Namun, sejumlah responden jajak pendapat ini masih menemukan adanya PNS yang melanggar ketentuan di UU Pilkada tersebut. Mengikuti kampanye atau mengampanyekan calon yang didukung menjadi praktik yang paling sering ditemui responden (32,6 persen). Sementara itu, PNS yang menjadi tim sukses calon juga disaksikan 29,5 persen responden.

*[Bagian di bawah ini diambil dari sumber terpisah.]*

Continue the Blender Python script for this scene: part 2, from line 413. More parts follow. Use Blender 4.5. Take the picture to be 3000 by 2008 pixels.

Terkait temuan di atas, yang kini perlu terus dilakukan tidak hanya mengingatkan PNS bahwa mereka dilarang ikut kampanye atau menggunakan fasilitas negara untuk berpolitik. Kesadaran dan pemahanan masyarakat juga perlu ditumbuhkan agar mereka dapat ikut mengontrol tingkah PNS di pilkada atau pemilu. Ini karena masih ada 22,1 persen responden yang tidak mengetahui bahwa PNS harus netral dalam berpolitik.
Isu pemilu
Pengesahan PP No 19/2018 ini juga diikuti dengan isu bahwa penambahan THR berkaitan dengan pemilu yang akan digelar pada 2019. Kecurigaan tentang hal ini juga muncul dari 53,1 persen responden jajak pendapat ini. Langkah pemerintah dianggap bermuatan politik. Namun, 26,8 persen responden menilai bahwa langkah pemerintah tersebut tidak politis.
Ketidaksiapan sejumlah daerah menyiapkan anggaran untuk THR yang jumlahnya meningkat di APBD menunjukkan belum mulusnya komunikasi antara pemerintah pusat dan daerah. Hingga 8 Juni 2018, tercatat baru 380 dari 542 daerah yang membayarkan THR dan gaji ke-13. Komunikasi yang kurang baik ini memberi kesan koordinasi yang tidak lancar antara pemerintah pusat dan daerah.
Terlepas dari isu politik, kebijakan pemberian THR dan gaji ke-13 ini jelas memperbesar kemampuan aparatur negara dalam memenuhi kebutuhan hari raya dan tahun ajaran baru sekolah yang pada gilirannya akan menaikkan sektor konsumsi publik dan akhirnya dapat menaikkan pertumbuhan ekonomi.
Meski berbagai penilaian skeptis masih mendominasi kinerja aparatur negara, optimisme tetap hadir dari responden jajak pendapat. Separuh bagian publik jajak pendapat meyakini bahwa pelayanan yang diberikan aparatur negara akan membaik dengan meningkatnya perhatian negara.